J’accorde aussi de l’importance à lire la presse professionnelle ou des articles de blog pour me tenir au courant des informations du secteur.
Bref, les tâches sont très diversifiées et très intéressantes !
Pouvez-vous nous partager une astuce de revenue management pour optimiser les revenus de nos propriétaires ?
Selon moi, la période de mise en ligne est cruciale pour un logement. Il faut se dire que lorsqu'une nouvelle annonce arrive sur le marché, elle est en concurrence directe avec d’autres logements qui ont déjà un historique et des commentaires clients.
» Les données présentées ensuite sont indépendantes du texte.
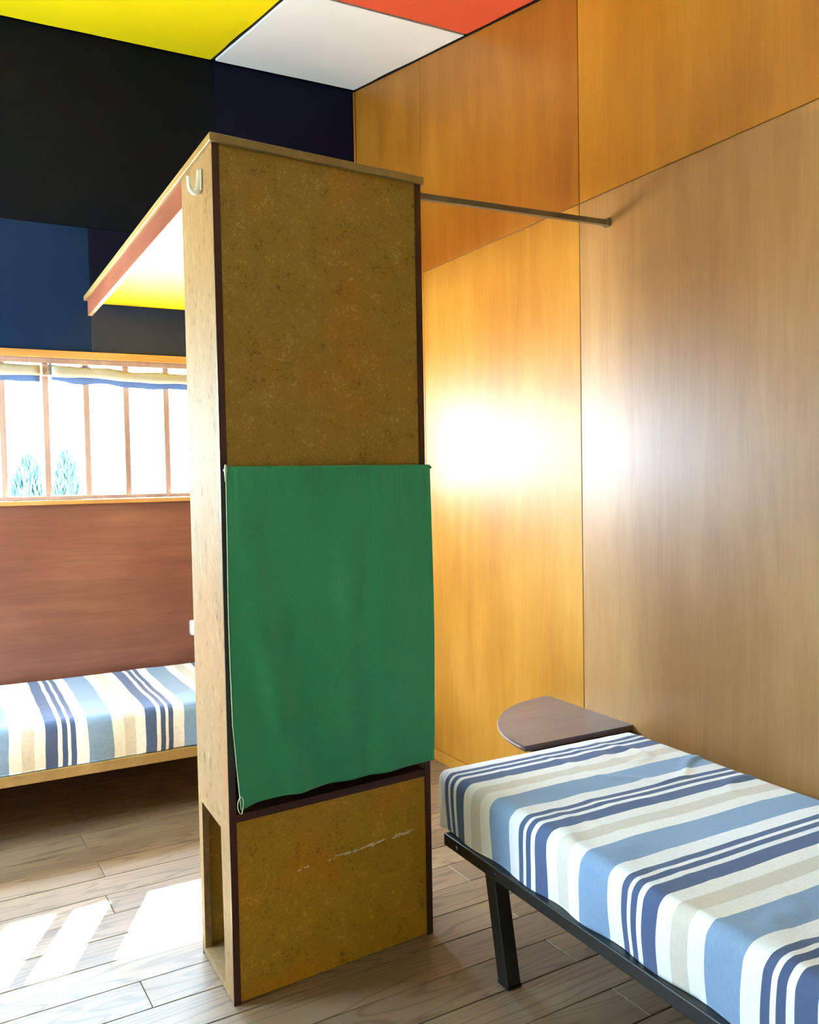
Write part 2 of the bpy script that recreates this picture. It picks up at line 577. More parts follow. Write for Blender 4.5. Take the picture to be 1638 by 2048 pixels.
def ceil_panel(x0, x1, y0, y1, mat):
    """slightly wavy-edged painted board following the slope"""
    bm = bmesh.new()
    pts = []
    N = 14

    def wob(s, k):
        return 0.0035 * noise.noise(Vector((s * 6.0, k * 3.7, 1.3))) + 0.002 * noise.noise(Vector((s * 22.0, k, 4)))
    for i in range(N):
        x = x0 + (x1 - x0) * i / N
        pts.append((x, y0 + wob(x, x1)))
    for i in range(N):
        y = y0 + (y1 - y0) * i / N
        pts.append((x1 + wob(y, y1 + 5), y))
    for i in range(N):
        x = x1 + (x0 - x1) * i / N
        pts.append((x, y1 + wob(x, x1 + 9)))
    for i in range(N):
        y = y1 + (y0 - y1) * i / N
        pts.append((x0 + wob(y, y1 + 13), y))
    lo = [bm.verts.new((x, y, zc(y))) for x, y in pts]
    hi = [bm.verts.new((x, y, zc(y) + 0.011)) for x, y in pts]
    bm.faces.new(lo)
    bm.faces.new(hi[::-1])
    n = len(pts)
    for i in range(n):
        bm.faces.new((lo[i], hi[i], hi[(i + 1) % n], lo[(i + 1) % n]))
    bmesh.ops.recalc_face_normals(bm, faces=bm.faces)
    return mesh_obj('ceiling_panel', bm, M[mat], ce)


cxs = [-0.004, -0.806, -2.03, -3.25, XL]
cys = [-0.006, -1.178, -2.36, -3.54, -4.72, YF]
cc = [['white', 'yellow', 'white', 'green_p'],
      ['red', 'white', 'yellow', 'white'],
      ['white', 'green_p', 'white', 'white'],
      ['white', 'white', 'white', 'white'],
      ['white', 'white', 'yellow', 'white']]
for j in range(5):
    for i in range(4):
        ceil_panel(cxs[i + 1] + (0.013 if i < 3 else 0), cxs[i] - (0.013 if i else 0.008), cys[j + 1] + 0.012, cys[j] - 0.010, cc[j][i])

# eave outside above the window (its edge ends the sun patches on the floor)
ev = bmesh.new()
bbox(ev, XL - 0.6, 0.6, 0.12, 0.50, 2.114, 2.20)
struct(mesh_obj('roof_eave', ev, M['pine']), 'timber eave outside above the window')

# corner bead, baseboards
struct(box('trim_1', -0.012, 0.0, -0.012, 0.0, 0.0, HC - 0.01, M['ply_amber'], None, 0.002), 'narrow wooden bead in the room corner')
struct(box('baseboard_right', -0.016, 0.0, YF, -0.012, 0.0, 0.052, M['ply_gold'], None, 0.002), 'low golden skirting below the right wall')
struct(box('baseboard_back', XL, -0.016, -0.016, 0.0, 0.0, 0.052, M['ply_red'], None, 0.002), 'low skirting below the window wall')

# ------------------------------------------------------------------ window
win = struct(empty('window_1', (-1.75, 0.0, WZ0)), 'long strip window with wooden mullions')


def wpart(name, *a, **k):
    return box(name, *a, parent=win, **k)


wpart('window_header', WX0 - 0.08, WX1 + 0.08, -0.024, 0.012, 1.990, 2.025, M['pine'], bevel=0.002)
wpart('window_frame', WX0 - 0.02, WX1 + 0.02, -0.006, 0.10, WZ1 - 0.004, 1.990, M['mullion'], bevel=0.002)
wpart('window_sill', WX0 - 0.08, WX1 + 0.08, -0.030, 0.012, 1.290, 1.311, M['pine'], bevel=0.002)
wpart('window_frame', WX0 - 0.02, WX1 + 0.02, -0.012, 0.06, 1.3125, WZ0, M['mullion'], bevel=0.003)
mx_ = [-1.657 - 0.1905 * k for k in range(1, 7)] + [-1.657, -1.473, -1.285, -1.089, -0.885]
for x in sorted(mx_):
    hw = 0.0150 if abs(x + 0.885) > 0.01 else 0.050
    wpart('mullion', x - hw, x + hw, 0.004, 0.088, WZ0, WZ1 - 0.004, M['mullion'], bevel=0.0025)
for x0, x1 in ((WX0 - 0.02, WX0 + 0.012), (WX1 - 0.012, WX1 + 0.02)):
    wpart('window_jamb', x0, x1, 0.0, 0.10, WZ0, WZ1, M['mullion'], bevel=0.002)
ms = [WX0 + 0.012] + sorted(mx_) + [WX1 - 0.012]
for a, b in zip(ms[:-1], ms[1:]):
    bm = bmesh.new()
    bbox(bm, a + 0.0, b - 0.0, 0.0905, 0.0935, WZ0, WZ1)
    o = mesh_obj('window_pane', bm, M['glass'], win)


# rolled cloth blinds under the header
def sheet_strip(rows, thick=0.0025):
    """surface through rows of points, doubled for thickness"""
    bm = bmesh.new()
    vv = [[bm.verts.new(p) for p in r] for r in rows]
    for i in range(len(rows) - 1):
        for j in range(len(rows[0]) - 1):
            bm.faces.new((vv[i][j], vv[i][j + 1], vv[i + 1][j + 1], vv[i + 1][j]))
    bmesh.ops.recalc_face_normals(bm, faces=bm.faces)
    bmesh.ops.solidify(bm, geom=bm.faces[:], thickness=thick)
    return bm


def blind(x0, x1, zr, prof, label, hang):
    root = tag(empty('roller_blind', ((x0 + x1) / 2, -0.03, WZ1)), label, 'blind', 'rolled blinds under the window header')
    N = 36
    pts, rr = [], []
    for i in range(N + 1):
        s = i / N
        x = x0 + (x1 - x0) * s
        pts.append((x, -0.035 + 0.003 * math.sin(9 * s), zr(x)))
        rr.append(0.026 + 0.002 * math.sin(31 * s))
    bm = bmesh.new()
    tube(bm, pts, rr, 14)
    mesh_obj('rolled_cloth', bm, M['blind'], root, smooth=True)
    # cloth from the header down to the roll
    rows = []
    for j in range(5):
        q = j / 4
        rows.append([(p[0], -0.012 - 0.02 * q, (hang(p[0])) * (1 - q) + (p[2] + 0.012) * q) for p in pts])
    mesh_obj('upper_cloth', sheet_strip(rows), M['blind_blue'], root, smooth=True)
    rows = []
    for j in range(4):
        q = j / 3
        rows.append([(p[0], -0.028 + 0.012 * q, p[2] - 0.020 - q * (0.032 + 0.010 * noise.noise(Vector((p[0] * 9, 3, 1))) - 0.012 * max(0, 1 - (p[0] - x0) / 0.09))) for p in pts])
    mesh_obj('lower_flap', sheet_strip(rows), M['blind_blue'], root, smooth=True)
    return root


def zr_right(x):
    s = min(1, max(0, (x + 1.40) / 0.14))
    return 1.924 - 0.012 * s * s * (3 - 2 * s) - 0.006 * (x + 1.63)


blind(-1.632, -0.56, zr_right, None, 'cream rolled blind with blue underside, right of the bracketed mullion',
      lambda x: 1.934 + 0.030 * max(0.0, 1 - abs(x + 1.62) / 0.06) + 0.026 * max(0.0, 1 - abs(x + 1.475) / 0.07) + 0.010 * max(0.0, 1 - abs(x + 1.29) / 0.04))
blind(-2.94, -1.682, lambda x: 1.926, None, 'cream rolled blind cut off by the left picture edge',
      lambda x: 1.936)
br = tag(empty('blind_bracket', (-1.657, -0.01, 1.93)), 'small wooden block holding the blind ends on a mullion', 'bracket')
box('block', -1.672, -1.642, -0.040, 0.004, 1.902, 1.955, M['mullion'], br, 0.002)
bm = bmesh.new()
tube(bm, [(-1.637, -0.036, 1.906), (-1.637, -0.036, 1.962)], 0.006, 8)
mesh_obj('pin', bm, M['bolt'], br)

# wall socket
ws = tag(empty('wall_socket', (-0.965, 0.0, 0.634)), 'white rounded wall socket above the far bed, half behind the cabinet', 'socket')
bm = bmesh.new()
bbox(bm, -1.003, -0.923, -0.012, 0.0, 0.594, 0.674, 0.012, 3)
mesh_obj('plate', bm, M['white_gloss'], ws)
bm = bmesh.new()
tube(bm, [(-0.963, -0.011, 0.634), (-0.963, -0.030, 0.634)], 0.028, 20)
mesh_obj('socket_face', bm, M['white_gloss'], ws)

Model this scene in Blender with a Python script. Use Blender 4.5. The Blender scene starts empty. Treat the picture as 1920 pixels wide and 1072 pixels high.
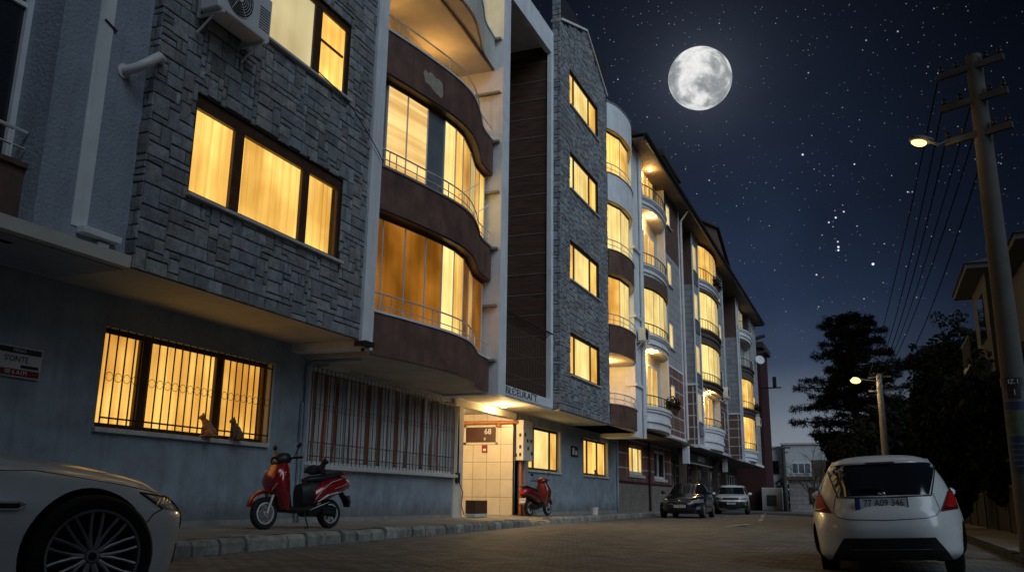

Il faut adopter une stratégie de lancement particulière pour arriver à faire sa place parmi ces autres annonces. Pour cela, il faut accepter de baisser son prix dans un premier temps afin de recevoir des réservations avec le meilleur rapport qualité/prix. Le but est que le séjour dépasse les attentes du locataire afin qu’il ait la meilleure expérience possible et laisse ainsi un bon avis qui inspirera d’autres voyageurs à réserver ce logement.
Quel est l’aspect le plus compliqué de votre métier ?
L’aspect le plus compliqué est aussi ce qui le rend très intéressant. Nous travaillons avec plus de 1000 logements, tous différents, avec des caractéristiques uniques et situés dans toute la France. Nous prenons également en compte les attentes des propriétaires, qui n’ont pas tous forcément la même stratégie. Il faut donc s’adapter à chaque typologie de logement et aux localisations très variées. Par exemple, les stratégies qui fonctionnent bien sur notre parc de Saint-Malo ne sont pas les mêmes que celles que nous pratiquons sur Marseille. Nous devons donc nous adapter à chaque marché. D’où l’importance d’une bonne communication avec les City Manager et l’utilisation d’outils pour analyser le marché concerné.
Nous remercions chaleureusement Mathilde Hui pour le temps accordé et les éclairages intéressants qu’elle apporte sur le Revenue Management.